Entries with scene source code:
--
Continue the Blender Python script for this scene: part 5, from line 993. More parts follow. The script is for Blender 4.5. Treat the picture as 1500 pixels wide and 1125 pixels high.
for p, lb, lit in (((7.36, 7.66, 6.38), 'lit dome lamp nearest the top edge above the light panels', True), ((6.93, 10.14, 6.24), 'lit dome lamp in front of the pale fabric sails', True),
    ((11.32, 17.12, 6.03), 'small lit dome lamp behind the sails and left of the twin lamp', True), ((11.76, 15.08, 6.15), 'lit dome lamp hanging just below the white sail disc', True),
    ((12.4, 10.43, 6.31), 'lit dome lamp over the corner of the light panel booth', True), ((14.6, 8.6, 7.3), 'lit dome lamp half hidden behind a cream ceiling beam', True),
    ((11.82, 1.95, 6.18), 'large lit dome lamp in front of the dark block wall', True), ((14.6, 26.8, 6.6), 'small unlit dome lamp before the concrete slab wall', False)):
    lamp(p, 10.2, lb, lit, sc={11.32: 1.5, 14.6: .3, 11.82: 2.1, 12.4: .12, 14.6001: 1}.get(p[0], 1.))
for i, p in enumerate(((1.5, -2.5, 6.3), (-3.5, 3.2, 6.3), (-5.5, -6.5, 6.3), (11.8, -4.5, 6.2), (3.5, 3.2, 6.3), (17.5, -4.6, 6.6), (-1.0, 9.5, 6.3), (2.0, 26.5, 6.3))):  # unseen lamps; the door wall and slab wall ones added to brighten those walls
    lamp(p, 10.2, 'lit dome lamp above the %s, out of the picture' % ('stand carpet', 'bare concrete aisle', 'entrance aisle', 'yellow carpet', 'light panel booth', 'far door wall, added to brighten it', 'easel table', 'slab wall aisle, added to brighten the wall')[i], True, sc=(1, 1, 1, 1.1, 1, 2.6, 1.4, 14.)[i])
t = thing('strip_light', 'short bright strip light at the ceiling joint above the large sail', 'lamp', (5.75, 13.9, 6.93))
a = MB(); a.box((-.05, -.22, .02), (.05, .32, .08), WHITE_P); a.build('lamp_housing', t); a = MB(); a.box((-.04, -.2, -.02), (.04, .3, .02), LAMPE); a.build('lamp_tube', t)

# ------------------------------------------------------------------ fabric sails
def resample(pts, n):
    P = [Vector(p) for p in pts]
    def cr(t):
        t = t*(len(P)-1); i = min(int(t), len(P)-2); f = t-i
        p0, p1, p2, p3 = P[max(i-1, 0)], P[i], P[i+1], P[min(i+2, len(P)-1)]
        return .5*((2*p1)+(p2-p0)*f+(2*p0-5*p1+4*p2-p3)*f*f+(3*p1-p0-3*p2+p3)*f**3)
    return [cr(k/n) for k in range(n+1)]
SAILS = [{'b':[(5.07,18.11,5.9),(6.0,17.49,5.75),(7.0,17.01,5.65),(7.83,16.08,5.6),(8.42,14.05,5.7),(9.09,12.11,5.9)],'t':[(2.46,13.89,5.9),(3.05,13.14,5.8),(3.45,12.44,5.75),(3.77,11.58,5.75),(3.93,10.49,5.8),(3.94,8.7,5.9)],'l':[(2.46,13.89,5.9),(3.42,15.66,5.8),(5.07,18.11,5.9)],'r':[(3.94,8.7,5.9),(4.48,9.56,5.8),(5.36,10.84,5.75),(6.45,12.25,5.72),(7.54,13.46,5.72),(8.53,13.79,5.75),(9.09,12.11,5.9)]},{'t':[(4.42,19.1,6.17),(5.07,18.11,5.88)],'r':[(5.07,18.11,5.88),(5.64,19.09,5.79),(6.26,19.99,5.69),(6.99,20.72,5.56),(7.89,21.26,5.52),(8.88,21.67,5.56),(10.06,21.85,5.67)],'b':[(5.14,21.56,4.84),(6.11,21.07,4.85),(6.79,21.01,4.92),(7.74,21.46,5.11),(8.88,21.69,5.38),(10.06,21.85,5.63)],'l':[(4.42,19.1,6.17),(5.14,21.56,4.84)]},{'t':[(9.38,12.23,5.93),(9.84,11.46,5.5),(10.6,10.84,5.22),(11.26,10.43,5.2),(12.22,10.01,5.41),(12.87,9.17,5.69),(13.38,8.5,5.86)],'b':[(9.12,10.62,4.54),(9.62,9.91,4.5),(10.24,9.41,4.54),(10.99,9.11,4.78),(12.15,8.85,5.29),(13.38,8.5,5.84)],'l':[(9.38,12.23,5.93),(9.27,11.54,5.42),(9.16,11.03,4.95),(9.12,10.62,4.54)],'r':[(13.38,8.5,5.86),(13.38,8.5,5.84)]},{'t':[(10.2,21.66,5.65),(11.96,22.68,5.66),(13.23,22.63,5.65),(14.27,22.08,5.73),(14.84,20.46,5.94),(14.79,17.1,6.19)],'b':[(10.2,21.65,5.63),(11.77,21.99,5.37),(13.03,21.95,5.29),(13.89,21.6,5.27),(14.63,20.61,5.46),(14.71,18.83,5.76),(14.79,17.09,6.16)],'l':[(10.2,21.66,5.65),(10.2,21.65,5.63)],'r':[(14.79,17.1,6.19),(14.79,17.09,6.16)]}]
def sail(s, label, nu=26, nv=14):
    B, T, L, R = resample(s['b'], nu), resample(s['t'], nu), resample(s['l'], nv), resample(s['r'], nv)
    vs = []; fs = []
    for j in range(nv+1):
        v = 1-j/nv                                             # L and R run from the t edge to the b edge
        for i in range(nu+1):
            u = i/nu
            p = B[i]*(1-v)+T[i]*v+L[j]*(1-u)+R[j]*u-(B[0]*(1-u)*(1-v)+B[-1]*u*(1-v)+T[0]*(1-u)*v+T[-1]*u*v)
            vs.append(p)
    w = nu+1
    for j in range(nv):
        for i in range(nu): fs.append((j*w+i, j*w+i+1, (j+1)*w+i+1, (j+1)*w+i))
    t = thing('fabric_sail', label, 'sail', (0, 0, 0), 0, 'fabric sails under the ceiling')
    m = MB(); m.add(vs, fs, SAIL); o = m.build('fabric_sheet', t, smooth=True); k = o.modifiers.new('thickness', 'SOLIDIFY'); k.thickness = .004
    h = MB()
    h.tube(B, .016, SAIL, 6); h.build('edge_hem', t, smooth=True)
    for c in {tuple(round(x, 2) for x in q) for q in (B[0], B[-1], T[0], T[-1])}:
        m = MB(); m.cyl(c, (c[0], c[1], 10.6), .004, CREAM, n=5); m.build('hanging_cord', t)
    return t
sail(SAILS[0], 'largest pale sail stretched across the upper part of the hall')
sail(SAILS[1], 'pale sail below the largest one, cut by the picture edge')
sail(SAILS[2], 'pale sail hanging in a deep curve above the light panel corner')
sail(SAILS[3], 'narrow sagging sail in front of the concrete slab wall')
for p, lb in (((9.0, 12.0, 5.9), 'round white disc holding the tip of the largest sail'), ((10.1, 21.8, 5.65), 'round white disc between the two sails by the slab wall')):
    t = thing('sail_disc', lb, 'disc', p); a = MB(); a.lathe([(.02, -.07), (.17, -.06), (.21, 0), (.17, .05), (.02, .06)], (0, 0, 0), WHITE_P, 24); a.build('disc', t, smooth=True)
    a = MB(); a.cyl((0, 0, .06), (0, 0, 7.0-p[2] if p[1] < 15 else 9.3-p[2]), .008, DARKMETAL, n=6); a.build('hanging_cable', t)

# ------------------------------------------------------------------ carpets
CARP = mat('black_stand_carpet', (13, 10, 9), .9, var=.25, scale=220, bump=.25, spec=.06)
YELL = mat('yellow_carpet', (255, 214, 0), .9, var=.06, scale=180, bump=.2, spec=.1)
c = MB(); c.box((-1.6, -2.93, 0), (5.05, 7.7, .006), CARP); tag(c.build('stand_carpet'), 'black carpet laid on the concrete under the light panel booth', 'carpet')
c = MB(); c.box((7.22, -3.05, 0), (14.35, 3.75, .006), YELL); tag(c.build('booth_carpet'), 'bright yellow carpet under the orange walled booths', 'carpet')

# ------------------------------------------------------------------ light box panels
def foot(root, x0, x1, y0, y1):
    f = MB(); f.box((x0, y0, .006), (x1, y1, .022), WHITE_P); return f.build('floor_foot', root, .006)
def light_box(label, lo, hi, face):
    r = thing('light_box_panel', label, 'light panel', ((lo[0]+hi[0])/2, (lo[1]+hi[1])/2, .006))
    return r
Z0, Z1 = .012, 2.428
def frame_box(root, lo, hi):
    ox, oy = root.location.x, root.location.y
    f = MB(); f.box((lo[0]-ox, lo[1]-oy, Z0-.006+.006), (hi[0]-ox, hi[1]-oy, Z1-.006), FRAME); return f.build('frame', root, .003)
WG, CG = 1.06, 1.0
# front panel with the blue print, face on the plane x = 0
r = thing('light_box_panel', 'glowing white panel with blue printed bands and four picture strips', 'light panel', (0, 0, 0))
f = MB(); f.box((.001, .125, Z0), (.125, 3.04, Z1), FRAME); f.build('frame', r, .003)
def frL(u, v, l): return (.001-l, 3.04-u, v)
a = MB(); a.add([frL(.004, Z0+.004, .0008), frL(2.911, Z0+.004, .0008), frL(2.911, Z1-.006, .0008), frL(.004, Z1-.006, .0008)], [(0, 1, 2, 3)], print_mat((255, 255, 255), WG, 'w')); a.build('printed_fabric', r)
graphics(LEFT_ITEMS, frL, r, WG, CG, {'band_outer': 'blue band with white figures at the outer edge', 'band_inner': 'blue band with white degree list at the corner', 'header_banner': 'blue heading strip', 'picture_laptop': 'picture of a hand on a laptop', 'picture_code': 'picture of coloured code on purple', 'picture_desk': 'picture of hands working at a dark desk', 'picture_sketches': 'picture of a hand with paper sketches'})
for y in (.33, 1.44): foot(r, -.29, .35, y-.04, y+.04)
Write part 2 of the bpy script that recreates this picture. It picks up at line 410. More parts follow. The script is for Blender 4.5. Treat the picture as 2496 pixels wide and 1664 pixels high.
--
**GIVEN INSTRUCTION:**
The lines from the first of the entries through the line holding "a = MB(); a.box((-.05, -.22, .02), (.05, .32, .08), WHITE_P);" are to be restated word for word, and no others.

**OUTPUT FOR THIS EXERCISE:**
Continue the Blender Python script for this scene: part 5, from line 993. More parts follow. The script is for Blender 4.5. Treat the picture as 1500 pixels wide and 1125 pixels high.
for p, lb, lit in (((7.36, 7.66, 6.38), 'lit dome lamp nearest the top edge above the light panels', True), ((6.93, 10.14, 6.24), 'lit dome lamp in front of the pale fabric sails', True),
    ((11.32, 17.12, 6.03), 'small lit dome lamp behind the sails and left of the twin lamp', True), ((11.76, 15.08, 6.15), 'lit dome lamp hanging just below the white sail disc', True),
    ((12.4, 10.43, 6.31), 'lit dome lamp over the corner of the light panel booth', True), ((14.6, 8.6, 7.3), 'lit dome lamp half hidden behind a cream ceiling beam', True),
    ((11.82, 1.95, 6.18), 'large lit dome lamp in front of the dark block wall', True), ((14.6, 26.8, 6.6), 'small unlit dome lamp before the concrete slab wall', False)):
    lamp(p, 10.2, lb, lit, sc={11.32: 1.5, 14.6: .3, 11.82: 2.1, 12.4: .12, 14.6001: 1}.get(p[0], 1.))
for i, p in enumerate(((1.5, -2.5, 6.3), (-3.5, 3.2, 6.3), (-5.5, -6.5, 6.3), (11.8, -4.5, 6.2), (3.5, 3.2, 6.3), (17.5, -4.6, 6.6), (-1.0, 9.5, 6.3), (2.0, 26.5, 6.3))):  # unseen lamps; the door wall and slab wall ones added to brighten those walls
    lamp(p, 10.2, 'lit dome lamp above the %s, out of the picture' % ('stand carpet', 'bare concrete aisle', 'entrance aisle', 'yellow carpet', 'light panel booth', 'far door wall, added to brighten it', 'easel table', 'slab wall aisle, added to brighten the wall')[i], True, sc=(1, 1, 1, 1.1, 1, 2.6, 1.4, 14.)[i])
t = thing('strip_light', 'short bright strip light at the ceiling joint above the large sail', 'lamp', (5.75, 13.9, 6.93))
a = MB(); a.box((-.05, -.22, .02), (.05, .32, .08), WHITE_P); a.build('lamp_housing', t); a = MB(); a.box((-.04, -.2, -.02), (.04, .3, .02), LAMPE); a.build('lamp_tube', t)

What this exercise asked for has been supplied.